How do I reference a static data in C that appears after the function that needs it?


#include <stdio.h>
typedef unsigned char uint8_t;
// I want this at the end of the file
//static const uint8_t hello[] = { 'H','e','l','l','o',' ','W','o','r','l','d','!','\0'};
int main()
{   // how do I declare a forward reference to 'hello' here?
    printf("%s\n", hello);
    return;
}
// but down here, the linker can't resolve it
static const uint8_t hello[] = { 'H','e','l','l','o',' ','W','o','r','l','d','!','\0'};

Error C2065 'hello': undeclared identifier

For cosmetic reasons, I would like to put my large, static data tables at the end of my c source file. But how do I reference it? I have used a forward reference in a function to resolve functions that appear later in the file, but static variables are giving me a headache. I tried extern (as a last hope,) but the linker looks outside of the module (which makes sense,) but won't resolve to the darn variable just a few lines past the function that needs it. Is this a C limitation (I've tried this on two compilers,) or am I just missing something incredibly obvious?


Solution

  • I would like to put my large, static data tables at the end of my c source file. But how do I reference it?

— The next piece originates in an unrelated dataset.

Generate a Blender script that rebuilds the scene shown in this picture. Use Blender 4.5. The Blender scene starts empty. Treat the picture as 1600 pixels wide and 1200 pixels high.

    Use a tentative definition.

    static const uint8_t hello[13 /* more */];
    
    int main(void) {
      ...
    }
    
    static const uint8_t hello[] = { 
        'H','e','l','l','o',' ','W','o','r','l','d','!','\0' };
    

    Cites follow. There is reasonable disagreement as to if static const uint8_t hello[]; should work. Compilers I use prohibit it which matches my reading of the spec.

    6.9.2 External object definitions A declaration of an identifier for an object that has file scope without an initializer, and without a storage-class specifier or with the storage-class specifier static, constitutes a tentative definition. If a translation unit contains one or more tentative definitions for an identifier, and the translation unit contains no external definition for that identifier, then the behavior is exactly as if the translation unit contains a file scope declaration of that identifier, with the composite type as of the end of the translation unit, with an initializer equal to 0.

    If the declaration of an identifier for an object is a tentative definition and has internal linkage, the declared type shall not be an incomplete type. C17 § 6.9.2 2&3

    J.2 Undefined behavior An identifier for an object with internal linkage and an incomplete type is declared with a tentative definition (6.9.2).